INSKA NEWS, Jakarta – Beragam tradisi unik mewarnai perayaan Idul Fitri di Indonesia, salah satunya adalah tradisi Lebaran Betawi Antar Kampung yang digelar di Duri Kosambi, Cengkareng, Jakarta Barat. Selain dikenal dengan lebaran Syawal dan lebaran ketupat, tradisi ini menjadi ciri khas masyarakat Betawi di kawasan tersebut.
Pada umumnya, perayaan Lebaran di Indonesia diwarnai dengan silaturahmi antar keluarga dan kerabat. Namun, yang membedakan Lebaran Betawi Antar Kampung di Duri Kosambi adalah kegiatan saling mengunjungi yang berlangsung sejak tanggal 1 hingga 7 Syawal.
Pelaksanaan tradisi ini berlangsung dengan meriah, melibatkan warga Betawi di Duri Kosambi dan sekitarnya. Lebaran Antar Kampung ini telah berlangsung turun-temurun dan masih dilestarikan hingga kini.
Menurut Muhammad Ichwan Ridwan, yang lebih dikenal dengan sebutan Bang Boim, seorang tokoh muda Betawi yang aktif di berbagai organisasi kebetawian, seperti Forum Komunikasi Mahasiswa Betawi dan Bamus Betawi, tradisi ini mengandung banyak nilai, baik dari segi agama, filosofi, sosial, maupun budaya. “Silaturahmi sangat penting untuk mempererat hubungan keluarga dan kerabat, serta mengenalkan tradisi kepada anak, cucu, dan cicit, khususnya generasi muda,” ujarnya.
Ia menambahkan, menjaga dan melestarikan tradisi budaya berarti menghidupkan warisan nenek moyang agar tidak punah. Kegiatan saling mengunjungi antar kampung seperti Kampung Pondok Sambi yang mengunjungi Kampung Gunung, Pondok Randu, dan seterusnya, menjadi contoh nyata dari upaya tersebut.
Hal senada juga disampaikan oleh Fachry, Ketua Dewan Kota Jakarta Barat dari Cengkareng. Fachry mengaku sangat bangga menjadi warga Pondok Sambi yang memiliki tradisi seperti ini, karena tidak semua wilayah Betawi memiliki tradisi serupa.
“Saya berharap pemerintah bisa memberikan perhatian lebih dan mendaftarkan tradisi Lebaran Antar Kampung ini sebagai warisan budaya tak benda (WBTB),” ujarnya.

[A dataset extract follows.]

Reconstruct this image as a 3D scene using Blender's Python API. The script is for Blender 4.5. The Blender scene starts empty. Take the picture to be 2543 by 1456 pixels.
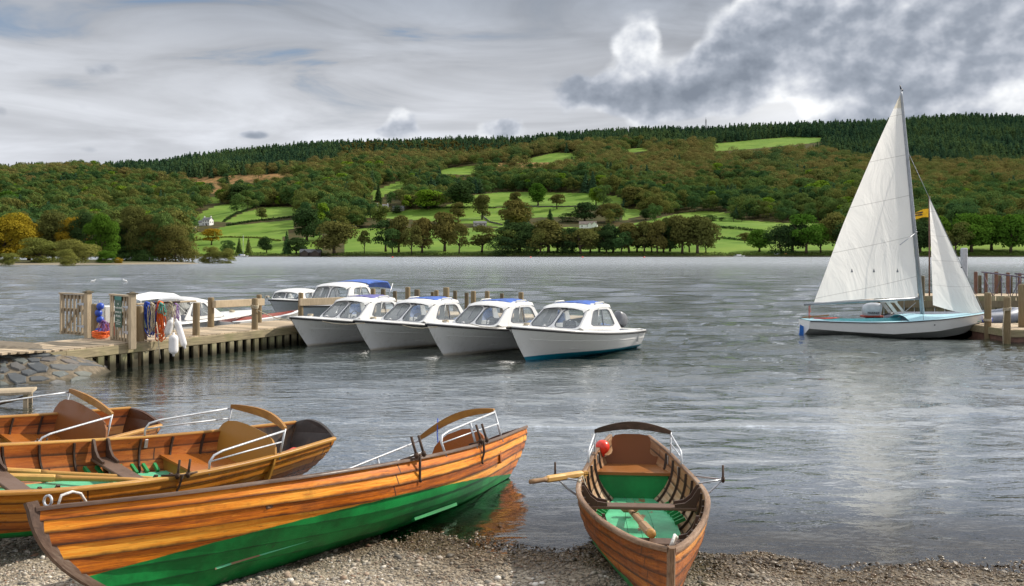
import bpy, math, random
import numpy as np
from mathutils import Vector, Matrix, Euler
random.seed(7); RNG = np.random.default_rng(11)
scene = bpy.context.scene
COL = scene.collection
# ---------------------------------------------------------------- camera
F = 2300.0; CX = 1271.5; HY = 628.0; H = 2.6; W_PX = 2543.0
cam_d = bpy.data.cameras.new("camera"); cam = bpy.data.objects.new("camera", cam_d); COL.objects.link(cam)
cam.location = (0, 0, H); cam.rotation_euler = (math.pi/2, 0, 0)
cam_d.sensor_width = 36.0; cam_d.lens = 36.0*F/W_PX
cam_d.shift_y = -(728.0-HY)/W_PX
cam_d.clip_start = 0.1; cam_d.clip_end = 20000
scene.camera = cam
# ---------------------------------------------------------------- exposure
scene.view_settings.view_transform = 'Standard'; scene.view_settings.look = 'None'
scene.view_settings.exposure = 0.28; scene.view_settings.gamma = 1.0
# ---------------------------------------------------------------- sun
SUN_AZ = math.radians(66); SUN_EL = math.radians(37)
sd = bpy.data.lights.new("sun", 'SUN'); sun = bpy.data.objects.new("sun", sd); COL.objects.link(sun)
sd.energy = 4.3; sd.angle = math.radians(0.6); sd.color = (1.0, 0.93, 0.82)
to_sun = Vector((math.sin(SUN_AZ)*math.cos(SUN_EL), math.cos(SUN_AZ)*math.cos(SUN_EL), math.sin(SUN_EL)))
sun.rotation_euler = to_sun.to_track_quat('Z', 'Y').to_euler()
sun.location = (20, 10, 30)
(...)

Fachry, yang biasa disapa Baba dan merupakan pemilik Kedai Kopi Baba, mengungkapkan bahwa dirinya telah melestarikan tradisi ini sejak kecil, bahkan sejak orang tuanya masih anak-anak. Tradisi ini telah diwariskan secara turun-temurun dan tetap dilaksanakan dengan cara yang alami.
“Selain keluarga inti, kami juga mengunjungi kerabat jauh. Lebaran menjadi momentum untuk mempererat tali silaturahmi dengan semua keluarga,” kata Fachry.
Namun, ia juga menekankan pentingnya mengikuti jadwal yang telah ditentukan. “Kami harus mengikuti jadwal yang sudah ada, karena jika tidak, kami mungkin tidak akan bertemu dengan orang yang kami kunjungi,” tambahnya.
Tradisi Lebaran Antar Kampung dimulai pada hari kedua setelah Idul Fitri, dengan jadwal yang telah ditentukan.
Pada hari kedua, Kampung Tanah Koja di Kelurahan Duri Kosambi akan menerima kunjungan.
Hari ketiga, giliran Kampung Pondok Sambi yang dikunjungi, diikuti dengan Kampung Gunung, Pondok Randu, dan Kampung Bojong pada hari keempat.
Hari kelima, Kampung Rawa Buaya, Kampung Cengkareng, dan Kapuk (Kalideres) menjadi tuan rumah.
Hari keenam, masyarakat mengunjungi Kampung Cantiga, Kampung Gondrong, Kampung Pondok Bahar, Semanan, dan Cipondoh (Tangerang).
Pada hari ketujuh, kunjungan dilakukan kepada keluarga atau kerabat yang belum terjangkau atau yang tinggal lebih jauh di luar Cengkareng-Kalideres, seperti Kebon Jeruk, Jakarta Selatan, Jakarta Pusat, Jakarta Timur, bahkan luar kota seperti Tangerang, Bekasi, Depok, dan Bogor.